While this research offers valuable theoretical and practical insights, several limitations should be acknowledged. To begin with, the sample is drawn primarily from selected urban areas in China, without a systematic comparison across different tiers of cities, which constrains the overall breadth of the dataset. Moreover, data collection is primarily based on questionnaire surveys, which may render the findings vulnerable to subjective bias, differences in respondents’ interpretations, and possible misapprehensions of the questions, particularly regarding the understanding of technical variables. While the study acknowledges the subjectivity of the questionnaire data, the seriousness of its potential biases must be emphasized. Social expectation bias may lead respondents to overestimate the effectiveness of their company’s DT, which can result in inflated path coefficients in the SEM model. Furthermore, the survey participants included a diverse range of roles, from cost estimators to project managers, and differences in technical understanding could introduce systematic biases, potentially affecting the accuracy of the thresholds predicted by the XGBoost analysis. Furthermore, because the data were gathered at a single point in time, the study is inherently constrained by the nature of cross-sectional analysis, limiting its ability to capture evolving relationships among variables. In addition, the current model without the integration of mediating factors, which narrows its scope and restricts the potential to explore more complex and nuanced relationships. Finally, the implementation of DT remains uncertain due to technological heterogeneity. Because the maturity and definition of DT vary across industries, its effectiveness often takes time to materialize, thus the actual results of DT are uncertain.
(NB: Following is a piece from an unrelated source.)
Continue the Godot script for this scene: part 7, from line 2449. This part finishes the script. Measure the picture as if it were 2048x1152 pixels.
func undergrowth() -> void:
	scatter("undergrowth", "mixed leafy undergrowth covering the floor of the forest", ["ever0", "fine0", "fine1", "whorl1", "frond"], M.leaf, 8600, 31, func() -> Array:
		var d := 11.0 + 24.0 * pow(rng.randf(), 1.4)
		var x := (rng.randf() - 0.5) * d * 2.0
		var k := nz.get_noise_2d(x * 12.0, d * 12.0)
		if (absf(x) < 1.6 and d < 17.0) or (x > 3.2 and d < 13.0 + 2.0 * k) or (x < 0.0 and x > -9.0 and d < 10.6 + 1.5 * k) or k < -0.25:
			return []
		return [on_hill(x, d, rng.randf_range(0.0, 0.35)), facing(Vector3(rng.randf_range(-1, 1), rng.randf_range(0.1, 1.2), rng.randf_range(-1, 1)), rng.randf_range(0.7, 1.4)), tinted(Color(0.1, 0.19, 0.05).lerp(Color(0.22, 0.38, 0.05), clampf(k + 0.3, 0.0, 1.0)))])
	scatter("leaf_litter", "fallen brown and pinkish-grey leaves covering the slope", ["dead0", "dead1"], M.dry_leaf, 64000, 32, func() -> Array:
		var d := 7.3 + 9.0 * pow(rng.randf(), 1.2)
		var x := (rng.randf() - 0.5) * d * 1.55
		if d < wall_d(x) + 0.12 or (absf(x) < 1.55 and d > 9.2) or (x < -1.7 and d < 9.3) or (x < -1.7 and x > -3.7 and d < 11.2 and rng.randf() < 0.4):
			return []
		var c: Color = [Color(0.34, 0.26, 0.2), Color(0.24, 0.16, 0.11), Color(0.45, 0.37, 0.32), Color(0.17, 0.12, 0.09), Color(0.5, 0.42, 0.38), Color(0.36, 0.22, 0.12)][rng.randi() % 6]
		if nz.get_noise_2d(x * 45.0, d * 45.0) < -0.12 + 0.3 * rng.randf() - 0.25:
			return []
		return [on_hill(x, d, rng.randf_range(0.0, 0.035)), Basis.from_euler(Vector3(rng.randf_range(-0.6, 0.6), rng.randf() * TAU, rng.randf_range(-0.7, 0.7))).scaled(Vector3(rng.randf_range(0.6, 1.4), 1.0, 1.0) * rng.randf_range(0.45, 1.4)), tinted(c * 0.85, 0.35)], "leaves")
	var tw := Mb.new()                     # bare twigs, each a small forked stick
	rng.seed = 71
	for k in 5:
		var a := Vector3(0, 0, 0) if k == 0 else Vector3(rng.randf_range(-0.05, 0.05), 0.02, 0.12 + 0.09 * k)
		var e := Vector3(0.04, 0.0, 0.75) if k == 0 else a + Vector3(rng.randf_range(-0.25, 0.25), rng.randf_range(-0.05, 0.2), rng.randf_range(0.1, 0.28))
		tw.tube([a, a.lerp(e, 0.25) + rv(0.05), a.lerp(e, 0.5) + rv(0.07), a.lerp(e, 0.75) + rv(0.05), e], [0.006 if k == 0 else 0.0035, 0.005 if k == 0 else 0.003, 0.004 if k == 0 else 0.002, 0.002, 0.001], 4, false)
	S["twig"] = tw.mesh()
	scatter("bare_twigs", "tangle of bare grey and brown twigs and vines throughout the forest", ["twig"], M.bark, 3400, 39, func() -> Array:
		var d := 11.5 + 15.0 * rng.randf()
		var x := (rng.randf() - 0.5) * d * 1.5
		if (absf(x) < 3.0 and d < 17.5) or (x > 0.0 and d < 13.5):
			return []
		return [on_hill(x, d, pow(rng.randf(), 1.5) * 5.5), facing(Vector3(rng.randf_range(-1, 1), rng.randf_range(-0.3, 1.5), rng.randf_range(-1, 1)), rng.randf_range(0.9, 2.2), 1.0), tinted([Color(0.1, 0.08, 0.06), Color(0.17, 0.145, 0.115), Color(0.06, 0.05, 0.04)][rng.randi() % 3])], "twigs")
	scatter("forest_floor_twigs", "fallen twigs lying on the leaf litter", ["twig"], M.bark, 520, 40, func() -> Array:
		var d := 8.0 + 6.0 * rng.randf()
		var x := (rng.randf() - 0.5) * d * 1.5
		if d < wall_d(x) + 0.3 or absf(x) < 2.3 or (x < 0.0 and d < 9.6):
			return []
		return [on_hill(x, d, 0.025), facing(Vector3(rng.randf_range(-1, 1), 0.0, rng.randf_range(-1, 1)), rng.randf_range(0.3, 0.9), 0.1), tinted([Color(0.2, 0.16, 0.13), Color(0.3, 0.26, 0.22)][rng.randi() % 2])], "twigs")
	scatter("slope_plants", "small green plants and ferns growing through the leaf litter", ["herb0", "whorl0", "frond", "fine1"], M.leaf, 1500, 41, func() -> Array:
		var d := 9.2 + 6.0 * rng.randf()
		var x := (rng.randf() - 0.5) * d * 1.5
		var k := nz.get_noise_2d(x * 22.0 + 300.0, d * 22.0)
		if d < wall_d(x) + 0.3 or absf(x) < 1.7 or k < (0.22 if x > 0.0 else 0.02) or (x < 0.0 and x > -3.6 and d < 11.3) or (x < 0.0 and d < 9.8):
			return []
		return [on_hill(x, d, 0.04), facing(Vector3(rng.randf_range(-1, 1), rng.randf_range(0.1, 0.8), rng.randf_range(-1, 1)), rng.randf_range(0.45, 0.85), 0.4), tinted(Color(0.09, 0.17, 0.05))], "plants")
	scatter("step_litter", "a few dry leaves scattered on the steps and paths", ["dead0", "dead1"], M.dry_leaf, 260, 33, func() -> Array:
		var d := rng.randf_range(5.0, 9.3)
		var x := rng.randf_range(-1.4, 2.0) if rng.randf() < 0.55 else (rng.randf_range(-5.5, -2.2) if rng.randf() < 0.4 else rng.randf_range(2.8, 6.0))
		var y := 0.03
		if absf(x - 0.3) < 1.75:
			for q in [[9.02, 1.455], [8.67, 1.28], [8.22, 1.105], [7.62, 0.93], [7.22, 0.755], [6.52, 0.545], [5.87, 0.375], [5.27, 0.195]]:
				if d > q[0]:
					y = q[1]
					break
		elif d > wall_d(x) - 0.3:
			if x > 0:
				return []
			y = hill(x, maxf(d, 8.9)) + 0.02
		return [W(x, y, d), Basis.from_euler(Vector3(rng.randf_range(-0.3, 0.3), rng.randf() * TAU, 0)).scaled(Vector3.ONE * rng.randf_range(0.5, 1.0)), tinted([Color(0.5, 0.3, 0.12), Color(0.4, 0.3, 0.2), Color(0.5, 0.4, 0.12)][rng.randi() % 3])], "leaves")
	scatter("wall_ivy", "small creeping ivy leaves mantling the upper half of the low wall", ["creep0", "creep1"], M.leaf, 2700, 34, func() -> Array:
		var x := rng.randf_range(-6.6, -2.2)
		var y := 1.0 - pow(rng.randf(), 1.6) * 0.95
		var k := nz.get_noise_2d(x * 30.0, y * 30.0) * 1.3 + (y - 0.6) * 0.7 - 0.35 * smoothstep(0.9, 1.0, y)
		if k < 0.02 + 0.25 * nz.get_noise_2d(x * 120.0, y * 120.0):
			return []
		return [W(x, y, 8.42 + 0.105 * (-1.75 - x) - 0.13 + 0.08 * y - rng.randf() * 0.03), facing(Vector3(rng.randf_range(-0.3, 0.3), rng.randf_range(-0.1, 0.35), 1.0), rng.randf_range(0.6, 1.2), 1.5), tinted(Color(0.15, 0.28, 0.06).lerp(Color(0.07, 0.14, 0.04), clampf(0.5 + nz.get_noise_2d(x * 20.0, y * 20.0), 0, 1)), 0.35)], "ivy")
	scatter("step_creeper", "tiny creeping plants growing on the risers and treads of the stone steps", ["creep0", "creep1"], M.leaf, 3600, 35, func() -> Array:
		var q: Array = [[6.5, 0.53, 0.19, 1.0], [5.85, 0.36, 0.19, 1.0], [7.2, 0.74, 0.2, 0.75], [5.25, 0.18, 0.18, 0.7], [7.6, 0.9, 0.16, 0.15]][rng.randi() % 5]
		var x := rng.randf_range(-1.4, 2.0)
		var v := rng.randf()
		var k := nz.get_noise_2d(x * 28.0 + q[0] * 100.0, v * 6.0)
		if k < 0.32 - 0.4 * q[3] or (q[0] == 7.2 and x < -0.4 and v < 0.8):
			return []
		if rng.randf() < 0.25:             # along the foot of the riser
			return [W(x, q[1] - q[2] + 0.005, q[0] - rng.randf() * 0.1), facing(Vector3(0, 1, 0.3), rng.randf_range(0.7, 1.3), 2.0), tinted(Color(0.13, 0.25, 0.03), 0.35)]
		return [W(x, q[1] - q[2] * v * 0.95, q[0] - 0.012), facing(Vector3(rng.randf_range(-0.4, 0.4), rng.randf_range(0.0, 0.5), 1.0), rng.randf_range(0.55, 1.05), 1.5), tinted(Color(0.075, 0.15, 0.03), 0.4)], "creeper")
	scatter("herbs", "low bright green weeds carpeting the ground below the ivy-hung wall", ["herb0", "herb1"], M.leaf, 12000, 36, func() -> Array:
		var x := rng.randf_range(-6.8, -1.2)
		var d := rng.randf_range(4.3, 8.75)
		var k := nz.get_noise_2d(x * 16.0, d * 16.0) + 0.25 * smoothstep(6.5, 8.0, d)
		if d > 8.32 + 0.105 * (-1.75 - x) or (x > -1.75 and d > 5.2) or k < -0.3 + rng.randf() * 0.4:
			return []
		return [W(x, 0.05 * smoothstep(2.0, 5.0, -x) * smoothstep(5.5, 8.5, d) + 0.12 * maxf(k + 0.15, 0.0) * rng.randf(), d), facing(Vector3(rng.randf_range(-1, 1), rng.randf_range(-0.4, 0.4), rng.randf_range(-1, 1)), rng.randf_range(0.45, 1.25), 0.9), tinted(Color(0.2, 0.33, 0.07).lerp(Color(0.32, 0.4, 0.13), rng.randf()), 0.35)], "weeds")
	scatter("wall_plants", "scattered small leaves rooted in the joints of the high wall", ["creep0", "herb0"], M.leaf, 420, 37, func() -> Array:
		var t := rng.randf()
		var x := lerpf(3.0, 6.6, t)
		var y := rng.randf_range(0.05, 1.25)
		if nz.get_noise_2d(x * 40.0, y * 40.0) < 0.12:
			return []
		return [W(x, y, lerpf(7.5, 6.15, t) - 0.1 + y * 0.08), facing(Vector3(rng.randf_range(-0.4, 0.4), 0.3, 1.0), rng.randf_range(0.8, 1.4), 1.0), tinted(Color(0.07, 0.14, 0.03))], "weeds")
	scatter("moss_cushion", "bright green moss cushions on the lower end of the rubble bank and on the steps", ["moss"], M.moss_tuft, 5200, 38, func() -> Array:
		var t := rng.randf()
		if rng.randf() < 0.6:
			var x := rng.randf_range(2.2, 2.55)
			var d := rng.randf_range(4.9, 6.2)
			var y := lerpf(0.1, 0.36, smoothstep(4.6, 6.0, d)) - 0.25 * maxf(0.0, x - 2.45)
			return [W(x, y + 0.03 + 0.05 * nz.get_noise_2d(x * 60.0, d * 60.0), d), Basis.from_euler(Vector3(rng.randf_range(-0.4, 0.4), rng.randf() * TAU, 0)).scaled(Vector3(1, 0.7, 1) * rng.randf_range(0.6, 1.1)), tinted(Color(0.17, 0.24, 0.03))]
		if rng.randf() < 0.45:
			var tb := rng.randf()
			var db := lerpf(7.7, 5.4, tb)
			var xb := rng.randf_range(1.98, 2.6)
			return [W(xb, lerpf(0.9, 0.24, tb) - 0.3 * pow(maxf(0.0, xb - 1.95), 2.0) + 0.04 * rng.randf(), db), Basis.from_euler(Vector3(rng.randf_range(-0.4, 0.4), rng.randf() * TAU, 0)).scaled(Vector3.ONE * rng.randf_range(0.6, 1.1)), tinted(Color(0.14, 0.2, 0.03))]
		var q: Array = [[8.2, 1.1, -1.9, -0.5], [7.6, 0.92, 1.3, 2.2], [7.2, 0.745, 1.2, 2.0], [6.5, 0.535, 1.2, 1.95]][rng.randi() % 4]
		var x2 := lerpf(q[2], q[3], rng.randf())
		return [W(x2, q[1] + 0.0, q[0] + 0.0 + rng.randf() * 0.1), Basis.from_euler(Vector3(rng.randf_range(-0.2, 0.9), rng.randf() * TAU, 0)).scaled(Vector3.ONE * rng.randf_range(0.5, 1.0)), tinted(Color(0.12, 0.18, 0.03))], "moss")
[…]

For future research: The scope of data collection can be expanded to cover more types of cities, and qualitative interviews can be combined with in-depth case studies to enhance the rigor and authenticity of the research results. Furthermore, the research scope can be extended to all stakeholders throughout the building lifecycle, such as developers, facility operators, and maintenance service providers, to build a more comprehensive framework for digital transformation applications. In terms of policy formulation: First, establish an ES-based tiered support mechanism to enhance the economic resilience of enterprises of different sizes through differentiated financial incentives. Second, shift funding focus to core drivers (SD, PM) for precise incentives to maximize value creation. Third, enforce unified data operation standards to ensure the effective flow of digital assets across stakeholders throughout the building lifecycle.